2018 has been another year of transition in the editorial team at IRAQ. Eleanor Robson stepped down in August, in order to focus on the Nahrein Network and on leading the History Department at University College London. She ably guided us through the handover and indeed edited almost half the articles in the current issue. We owe her enormous thanks and are very happy she will remain on the Editorial Board.
Sincerest thanks are also due to all continuing members of the Editorial Board, Mark Altaweel, Claudia Glatz, Erica Hunter, Dan Lawrence, and Sarah Savant, for their valuable advice and expertise. Our many anonymous peer reviewers are vital to the continued excellence of the journal; we cannot thank them enough for their time and the overwhelmingly constructive advice they provide our authors. Saadi al-Tamimi, with the assistance of Lamia al-Gailani, kindly translated the abstracts of each article into Arabic. CUP team members Olivia Hassall and Craig Baxter keep the production process smooth and efficient.
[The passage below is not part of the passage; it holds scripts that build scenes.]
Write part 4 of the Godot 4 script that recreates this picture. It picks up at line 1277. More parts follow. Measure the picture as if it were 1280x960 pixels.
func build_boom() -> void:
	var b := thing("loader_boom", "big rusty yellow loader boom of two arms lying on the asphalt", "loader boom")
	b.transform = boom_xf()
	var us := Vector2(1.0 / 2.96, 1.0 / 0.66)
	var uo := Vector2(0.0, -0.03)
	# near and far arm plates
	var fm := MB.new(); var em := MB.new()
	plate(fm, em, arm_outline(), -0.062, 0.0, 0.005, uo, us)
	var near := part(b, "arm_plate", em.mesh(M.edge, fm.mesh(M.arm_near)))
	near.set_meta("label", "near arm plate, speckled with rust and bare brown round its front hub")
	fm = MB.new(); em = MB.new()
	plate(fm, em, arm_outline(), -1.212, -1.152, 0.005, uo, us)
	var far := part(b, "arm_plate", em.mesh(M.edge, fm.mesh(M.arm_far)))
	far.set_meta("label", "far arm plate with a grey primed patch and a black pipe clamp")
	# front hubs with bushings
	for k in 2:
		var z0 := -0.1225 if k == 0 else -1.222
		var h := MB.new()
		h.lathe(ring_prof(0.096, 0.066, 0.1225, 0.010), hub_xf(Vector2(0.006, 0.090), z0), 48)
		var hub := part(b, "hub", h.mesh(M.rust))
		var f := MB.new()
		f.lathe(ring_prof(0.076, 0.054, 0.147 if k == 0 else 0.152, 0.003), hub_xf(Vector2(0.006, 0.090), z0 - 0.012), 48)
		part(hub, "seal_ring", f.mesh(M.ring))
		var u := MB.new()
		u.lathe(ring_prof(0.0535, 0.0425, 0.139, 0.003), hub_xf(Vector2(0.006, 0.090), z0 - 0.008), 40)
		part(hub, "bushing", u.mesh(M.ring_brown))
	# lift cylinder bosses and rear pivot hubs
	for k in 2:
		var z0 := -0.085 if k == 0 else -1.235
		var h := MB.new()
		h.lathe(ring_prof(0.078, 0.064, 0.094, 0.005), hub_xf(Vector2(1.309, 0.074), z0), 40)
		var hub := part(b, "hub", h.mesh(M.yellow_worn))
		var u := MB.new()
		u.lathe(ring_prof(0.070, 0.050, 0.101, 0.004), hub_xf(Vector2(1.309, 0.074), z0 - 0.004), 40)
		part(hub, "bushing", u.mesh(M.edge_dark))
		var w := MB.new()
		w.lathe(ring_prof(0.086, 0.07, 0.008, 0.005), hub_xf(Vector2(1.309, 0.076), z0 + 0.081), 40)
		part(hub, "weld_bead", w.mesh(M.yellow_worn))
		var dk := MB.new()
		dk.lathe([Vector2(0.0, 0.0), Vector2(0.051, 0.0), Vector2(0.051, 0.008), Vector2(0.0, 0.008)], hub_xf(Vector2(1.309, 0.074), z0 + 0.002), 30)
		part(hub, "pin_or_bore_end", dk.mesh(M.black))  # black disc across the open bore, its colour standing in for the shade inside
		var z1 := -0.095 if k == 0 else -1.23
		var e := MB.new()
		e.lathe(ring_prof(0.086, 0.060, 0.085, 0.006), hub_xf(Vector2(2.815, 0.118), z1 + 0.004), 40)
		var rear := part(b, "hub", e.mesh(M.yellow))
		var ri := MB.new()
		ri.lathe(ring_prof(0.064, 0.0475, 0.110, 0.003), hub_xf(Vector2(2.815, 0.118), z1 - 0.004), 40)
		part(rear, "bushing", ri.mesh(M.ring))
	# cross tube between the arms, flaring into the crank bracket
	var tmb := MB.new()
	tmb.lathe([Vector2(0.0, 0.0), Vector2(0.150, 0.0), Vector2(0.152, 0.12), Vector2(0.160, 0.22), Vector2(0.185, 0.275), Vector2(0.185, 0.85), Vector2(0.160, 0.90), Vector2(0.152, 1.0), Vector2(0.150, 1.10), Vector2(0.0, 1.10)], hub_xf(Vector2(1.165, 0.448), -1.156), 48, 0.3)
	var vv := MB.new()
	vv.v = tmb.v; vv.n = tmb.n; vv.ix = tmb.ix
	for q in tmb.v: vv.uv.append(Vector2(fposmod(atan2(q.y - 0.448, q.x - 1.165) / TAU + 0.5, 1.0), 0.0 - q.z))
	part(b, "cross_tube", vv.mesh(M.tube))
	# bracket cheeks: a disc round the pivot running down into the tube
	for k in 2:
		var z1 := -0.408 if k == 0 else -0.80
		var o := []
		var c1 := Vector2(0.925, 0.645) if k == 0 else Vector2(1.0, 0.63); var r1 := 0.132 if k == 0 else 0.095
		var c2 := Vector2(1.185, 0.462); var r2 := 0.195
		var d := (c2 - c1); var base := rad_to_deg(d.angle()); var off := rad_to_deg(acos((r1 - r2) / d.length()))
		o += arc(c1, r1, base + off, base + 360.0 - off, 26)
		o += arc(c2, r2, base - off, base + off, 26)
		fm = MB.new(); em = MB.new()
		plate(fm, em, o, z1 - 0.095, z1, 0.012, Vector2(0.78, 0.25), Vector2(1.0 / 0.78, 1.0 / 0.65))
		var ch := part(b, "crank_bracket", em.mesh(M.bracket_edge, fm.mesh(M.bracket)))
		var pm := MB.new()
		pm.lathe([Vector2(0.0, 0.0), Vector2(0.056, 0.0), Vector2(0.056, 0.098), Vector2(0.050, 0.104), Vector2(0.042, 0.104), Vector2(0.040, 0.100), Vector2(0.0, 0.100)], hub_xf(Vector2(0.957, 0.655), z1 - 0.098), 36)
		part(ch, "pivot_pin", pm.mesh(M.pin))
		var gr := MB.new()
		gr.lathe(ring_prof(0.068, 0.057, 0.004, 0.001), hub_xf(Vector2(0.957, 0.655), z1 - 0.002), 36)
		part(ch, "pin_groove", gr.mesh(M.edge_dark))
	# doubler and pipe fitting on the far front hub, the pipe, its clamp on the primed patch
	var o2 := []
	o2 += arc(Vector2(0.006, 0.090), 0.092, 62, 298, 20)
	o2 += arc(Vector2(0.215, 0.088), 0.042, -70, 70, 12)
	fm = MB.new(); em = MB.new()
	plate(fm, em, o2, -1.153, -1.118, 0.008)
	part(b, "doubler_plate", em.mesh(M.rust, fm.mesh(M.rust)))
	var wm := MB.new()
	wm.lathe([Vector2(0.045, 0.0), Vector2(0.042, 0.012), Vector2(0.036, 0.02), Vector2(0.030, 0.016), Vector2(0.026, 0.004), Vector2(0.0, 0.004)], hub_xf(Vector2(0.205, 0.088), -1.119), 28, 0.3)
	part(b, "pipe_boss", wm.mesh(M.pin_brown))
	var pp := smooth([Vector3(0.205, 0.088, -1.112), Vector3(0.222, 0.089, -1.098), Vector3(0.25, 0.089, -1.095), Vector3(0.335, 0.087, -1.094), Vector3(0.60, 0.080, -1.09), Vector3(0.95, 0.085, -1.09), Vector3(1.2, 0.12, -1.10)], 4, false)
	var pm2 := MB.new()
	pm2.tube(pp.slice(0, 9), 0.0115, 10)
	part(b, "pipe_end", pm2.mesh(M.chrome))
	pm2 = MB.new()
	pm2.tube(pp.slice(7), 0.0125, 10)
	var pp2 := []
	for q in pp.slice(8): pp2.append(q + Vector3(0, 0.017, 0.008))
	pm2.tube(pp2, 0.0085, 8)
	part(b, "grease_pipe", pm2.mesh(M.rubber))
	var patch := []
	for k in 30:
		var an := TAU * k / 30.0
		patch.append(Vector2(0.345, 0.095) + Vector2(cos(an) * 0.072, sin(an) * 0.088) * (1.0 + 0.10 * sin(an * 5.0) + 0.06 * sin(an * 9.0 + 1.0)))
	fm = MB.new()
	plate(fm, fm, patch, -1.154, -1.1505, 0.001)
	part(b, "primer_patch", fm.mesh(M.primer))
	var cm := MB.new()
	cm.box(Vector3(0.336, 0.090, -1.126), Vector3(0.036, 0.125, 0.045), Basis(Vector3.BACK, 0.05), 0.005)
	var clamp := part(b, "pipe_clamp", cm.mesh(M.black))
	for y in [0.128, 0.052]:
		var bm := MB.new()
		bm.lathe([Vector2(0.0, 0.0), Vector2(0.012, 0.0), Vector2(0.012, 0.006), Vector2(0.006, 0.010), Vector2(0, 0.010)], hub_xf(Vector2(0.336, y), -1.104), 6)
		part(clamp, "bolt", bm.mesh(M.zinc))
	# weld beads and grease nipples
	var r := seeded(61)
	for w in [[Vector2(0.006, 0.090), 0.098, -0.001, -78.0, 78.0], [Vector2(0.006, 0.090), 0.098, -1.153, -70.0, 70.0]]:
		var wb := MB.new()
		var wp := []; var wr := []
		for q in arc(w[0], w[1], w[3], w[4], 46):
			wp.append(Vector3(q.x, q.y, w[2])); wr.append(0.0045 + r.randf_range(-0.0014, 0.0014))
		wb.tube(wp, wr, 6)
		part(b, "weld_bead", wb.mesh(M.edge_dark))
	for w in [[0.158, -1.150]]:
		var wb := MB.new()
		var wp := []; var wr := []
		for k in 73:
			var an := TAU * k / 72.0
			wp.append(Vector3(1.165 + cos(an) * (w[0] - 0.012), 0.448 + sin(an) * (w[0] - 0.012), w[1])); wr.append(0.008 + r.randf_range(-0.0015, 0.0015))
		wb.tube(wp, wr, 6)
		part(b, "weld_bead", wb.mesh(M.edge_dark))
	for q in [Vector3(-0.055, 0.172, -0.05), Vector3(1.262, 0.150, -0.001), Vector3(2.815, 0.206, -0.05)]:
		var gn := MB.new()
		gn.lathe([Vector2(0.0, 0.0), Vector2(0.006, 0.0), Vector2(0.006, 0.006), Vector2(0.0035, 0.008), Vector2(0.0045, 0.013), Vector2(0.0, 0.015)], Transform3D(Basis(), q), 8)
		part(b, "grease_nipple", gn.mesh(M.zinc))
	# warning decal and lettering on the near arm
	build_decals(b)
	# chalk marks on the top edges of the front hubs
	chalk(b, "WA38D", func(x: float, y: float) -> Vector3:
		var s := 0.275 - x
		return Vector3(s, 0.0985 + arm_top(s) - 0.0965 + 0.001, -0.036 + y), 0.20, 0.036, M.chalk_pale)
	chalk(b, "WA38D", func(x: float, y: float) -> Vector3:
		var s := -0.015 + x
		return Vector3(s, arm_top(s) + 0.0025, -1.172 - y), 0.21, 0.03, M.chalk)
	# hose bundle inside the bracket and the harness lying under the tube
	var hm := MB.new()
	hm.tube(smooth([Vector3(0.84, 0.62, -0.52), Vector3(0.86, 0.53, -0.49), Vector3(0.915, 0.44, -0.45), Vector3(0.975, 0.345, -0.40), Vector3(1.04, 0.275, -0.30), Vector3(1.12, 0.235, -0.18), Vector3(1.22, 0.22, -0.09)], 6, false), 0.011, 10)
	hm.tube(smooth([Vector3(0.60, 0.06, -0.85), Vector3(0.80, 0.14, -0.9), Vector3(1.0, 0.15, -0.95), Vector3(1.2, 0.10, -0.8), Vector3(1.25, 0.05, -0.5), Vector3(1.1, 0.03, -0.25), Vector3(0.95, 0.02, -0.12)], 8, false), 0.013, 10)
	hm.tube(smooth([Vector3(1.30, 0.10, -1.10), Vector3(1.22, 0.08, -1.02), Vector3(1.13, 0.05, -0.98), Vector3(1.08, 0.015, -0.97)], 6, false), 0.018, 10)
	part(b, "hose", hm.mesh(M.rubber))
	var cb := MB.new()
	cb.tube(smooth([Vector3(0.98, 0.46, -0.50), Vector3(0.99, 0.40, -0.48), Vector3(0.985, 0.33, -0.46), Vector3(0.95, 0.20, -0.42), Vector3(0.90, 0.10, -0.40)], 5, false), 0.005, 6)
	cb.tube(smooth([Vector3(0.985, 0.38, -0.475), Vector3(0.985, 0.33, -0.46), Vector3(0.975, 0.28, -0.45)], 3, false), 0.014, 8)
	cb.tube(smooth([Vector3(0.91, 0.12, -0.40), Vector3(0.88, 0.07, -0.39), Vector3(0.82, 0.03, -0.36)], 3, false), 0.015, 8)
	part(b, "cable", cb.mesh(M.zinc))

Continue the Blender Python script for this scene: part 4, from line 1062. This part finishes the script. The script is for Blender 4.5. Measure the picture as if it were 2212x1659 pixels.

We are most grateful to everyone who has contributed to the success of the journal.
We have recently made some changes to our instructions for submission, to keep the process as streamlined as possible for authors, editors, reviewers, and production team. Please see the new instructions at: https://www.cambridge.org/core/journals/iraq/information/instructions-contributors. As ever, we encourage submissions on the full range of archaeology, history, languages and culture of ancient, medieval and pre-modern Iraq. We allow authors to post the Version of Record of an article on their personal or departmental webpage and Accepted Manuscript copies on institutional repositories at the same time as publication online; these rules are compliant with Green Open Access. We continue to publish in hardcopy in December of each year, with the opportunity for earlier online publication via CUP's First View service.
Authors in this issue represent a strong mix of both younger and more established scholars and an impressive international range. Topics include prehistoric pottery production, Ur III and Neo-Assyrian textual analyses, explorations of the equipment and architecture of ritual, interpretations of relief imagery, applications of archaeological science, and study of the history of archaeological research. We are continuing the revived tradition of offering short descriptions of current archaeological work in Iraq but are struggling to keep up with the exciting and vigorous pace of new projects; please let us know if we have omitted your excavation or survey and you would like to be listed.